Samuel Pierre a lu un extrait de Utopia XXI du penseur français Aymeric Caron. Des mots qui donnaient à penser :
« Tous les progrès sociaux de l’humanité, et nombre de progrès scientifiques, sont le fruit d’utopistes qui ont montré le chemin. Ce sont des hommes et des femmes que l’on a moqués, marginalisés, emprisonnés, assassinés pour avoir osé remettre en cause l’ordre établi en pointant ses aberrations ou sa stupidité… Nommez les rebelles et les penseurs qui ont osé dénoncer une discrimination acceptée de presque tous : ce sont les porte-drapeaux d’une utopie nécessaire dont s’est toujours nourrie l’humanité pour avancer. »
Nombreux sont les sponsors qui ont rendu possible la tenue du PIGraN 2018. Des institutions publiques et privées de la capitale et du Cap-Haïtien, des institutions bancaires, des compagnies de transport terrestre et aérien, la police touristique du Cap-Haïtien, etc… Le professeur Samuel Pierre les a chacun chaudement remerciés.

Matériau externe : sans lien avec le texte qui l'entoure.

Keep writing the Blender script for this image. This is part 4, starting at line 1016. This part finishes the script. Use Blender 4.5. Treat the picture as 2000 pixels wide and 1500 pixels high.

Un pays ne peut pas avancer sans le développement des sciences. En Haïti, la science n’a pas encore servi, elle n’est pas dans les mentalités. La science sert à transformer le mal-être en bien-être, à trouver des solutions, a dit le professeur Samuel Pierre. Nous avons un formidable capital humain en Haïti, tous ces jeunes, partout. Nous allons agir aujourd’hui. C’est le bon moment pour appliquer, chercher, innover, trouver, bénéficier, promouvoir, a dit Jamal Chaouki, professeur et directeur du département de génie chimique de l’École Polytechnique de Montréal, devant une assemblée d’étudiants, de professeurs, d’élèves et de curieux. Les richesses sont là, a-t-il dit, si on sait les voir, si on a les outils pour les exploiter. Il est possible de transformer l’environnement haitien. Au XXIe siècle, la science et les technologies sont en train de moduler une ère révolutionnaire. Le monde est en train de changer. Les moyens existent de survivre et de tirer profit de ces changements, grâce aux avancées de la technologie. Aujourd’hui même, beaucoup de choses sont possibles quand science et utopie cohabitent.